Hi all, me and my boyfriend will do a liveaboard for the first time, very excited already! We were wondering if you have some general tips for us that maybe we haven't thought about?
Nitty gritty: My daughter & I very much like this change: we take along a pack of paper towels (the compact, folded kind, like for drying hands) for our cabin's bathroom and use 1/2 a towel to dry off after using the head. In the head
all paper
must go
in the trash and since you wash up after using the head by spraying water on your nether regions, it's nicer to dry off with paper that does not disintigrate in your hands like TP. Men may be indifferent but women seem to like this.
General travel: I always keep ear plugs in my overnight bag. I would very much prefer to have my ears air out overnight, but if engine noise/snoring neighbors are a problem, it's nice to have options.
A small quik-dry towel is always nice to have. Cheesecloth works great too and weights virtually nothing.
A compact baggage scale is a wonderful thing to own, never more so than on dive travel.
Always carry a SMB any time you are in anything larger than a pond. Write your name on the top of it too. On my last trip I twice spent a little time waiting on the surface and learned that my open-bottom SMB is far too difficult to keep fully inflated at the surface - has now been replaced w/ a sealed model. I always carry a flashlight too so that if I'm still out there and night falls, at least I will be more, not less visible.

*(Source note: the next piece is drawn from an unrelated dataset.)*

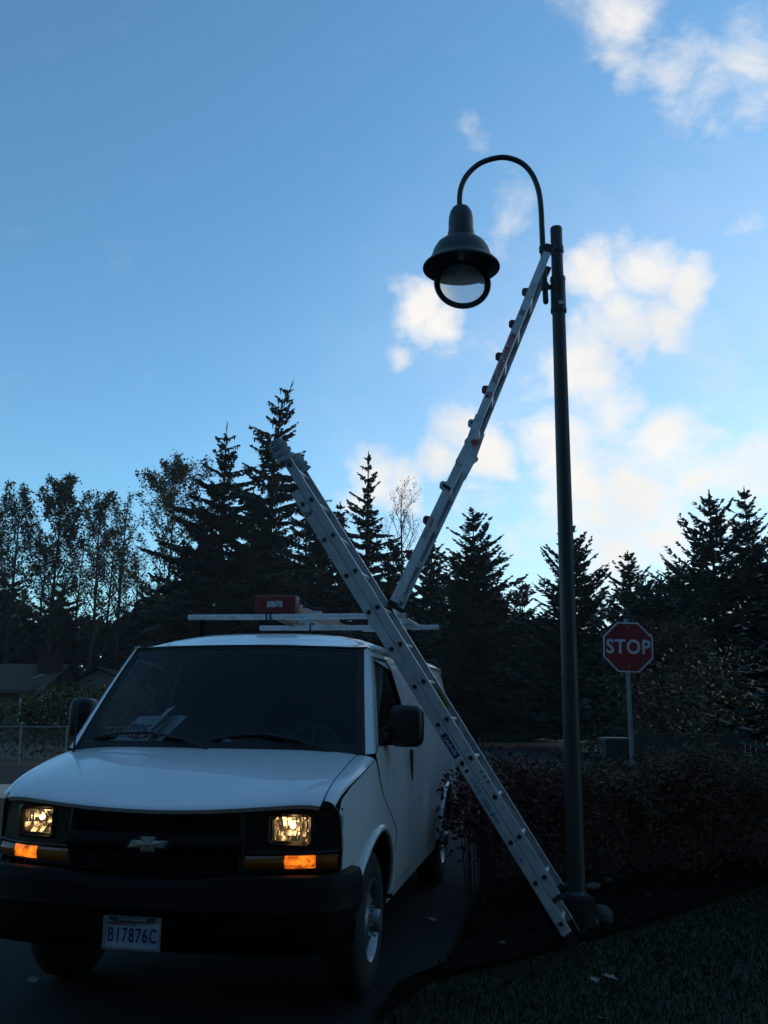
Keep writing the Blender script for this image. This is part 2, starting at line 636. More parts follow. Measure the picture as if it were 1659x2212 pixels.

I use moisturizing hand disinfectant to rinse my ears every night. It's also useful on land to disinfect hands after touching money, using washrooms, extensively toughing any surface many hands are likely to have been (handrails, etc).
Tablets are wonderful. At 300-800g a tablet lets you carry even 1,000 books as well as magazines and photos. When/if you have WiFi it's also quite nice to have. Take a USB stick too in case anyone wants to give/receive photos or other files; it's easier and since you can carry 32+ GB in something the size and weight of a house key, no reason not to.
If you can, do borrow a spare computer, preferably for each of you. Many operations require you to have a computer so don't risk this problem. On our last trip my daughter's mask and computer went overboard overnight => BTW never leave belonging where they can bounce /bang to damage themselves or other items and even jump overboard when the boat is moving. Never leave your belongings in the rinse tank exactly beacsue of this bouncing/banging. On one trip an entire rinse tank came free and fell overboard (with a few items that should
never have been left in it). We each take an 1 extra compter and 1 extra mask (ours cannot be shared: mine has optics, hers does not).
People hawking stuff for sale seem to leave you alone best if you act as though they were invisible and you are deaf.
If you make a night dive, carry a backup light and know exactly how to lay your hands on it as quiclöy as you might wish (w/o dropping it BTW). Check that the backup also still works after getting wet.
Rollerbags with stiff pole handles that pull out and extend are much easier to drag for any significant distance.
Plan in advance how to package batteries for a safe and legal trip home. You need to keep the ends from accidentally touching, preferably while leaving it possible for safety guys to see exactly what is in the package. Maybe a roll of seran wrap or plastic bags and clear packaging tape? If the crew will happily take your leftover disposable batteries, IMO there is no reason to fly home 1/2-dead batteries.